As part of the SpaceHopper project, the ETH Zurich students are designing a robot that can navigate low-gravity environments using a jumping-like mode of locomotion.
One day the SpaceHopper will be deployed on space missions to explore relatively small celestial bodies such as asteroids and moons. These are thought to contain valuable mineral resources that could be of use to humankind in the future.
The SpaceHopper program was first launched two and a half years ago as an ETH focus project for Bachelor’s degree students. The project has been continued and is now being researched by a team of Master’s and doctoral students.
Developing exploration robots for small celestial bodies would be quite challenging due to the low gravity prevailing on small celestial bodies – in contrast to larger bodies such as Earth. Such bodies in space could hold valuable resources like rare-earth metals, and exploration of these bodies could also give us insights into our universe’s formation.
The SpaceHopper robot is designed with a triangular body made of aerospace-aluminum, featuring articulated legs with hip and knee joints. With two motors moving the hip and another moving the knee via a differential drive mechanism, the robot is poised to explore the depths of space and gather vital information.
The SpaceHopper robot uses deep-learning-based software to control its leg movements and allow it to perform a variety of functions. This includes initiating hops, maintaining orientation while in flight, and landing at predetermined locations.
All nine leg motors work together to launch the robot high off the asteroid’s surface, and how it can selectively extend or withdraw its legs to shift its center of mass and maintain its upright orientation while in the air. The robot’s ability to flex its legs to absorb impact upon landing helps keep the robot from falling over.
Initial tests of these functions were conducted in an ETH Zurich lab, where the robot was subjected to a counterweight and a spinning gimbal to emulate the low-gravity conditions of the dwarf planet Ceres. The student team had an opportunity to take the SpaceHopper on an Air Zero G parabolic flight arranged by the European Space Agency and French company Novespace. During these flights, an Airbus A310 aircraft flies in a series of upward and downward arcs, producing brief periods of weightlessness within the plane.

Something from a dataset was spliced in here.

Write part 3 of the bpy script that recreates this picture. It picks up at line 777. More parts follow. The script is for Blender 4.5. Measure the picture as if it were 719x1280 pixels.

The 2023 flight where the robot repeatedly jumped off the floor of the aircraft in a specific direction and kept itself oriented in the air. The SpaceHopper’s three-legged layout is intended to reduce size and weight as compared to the four-legged asteroid-hopping robot called the SpaceBok developed by an ETH Zurich team previously. With the robot’s total weight being 5.2 kg (11.5 lb), it could be carried and deployed from a small unmanned CubeSat spacecraft.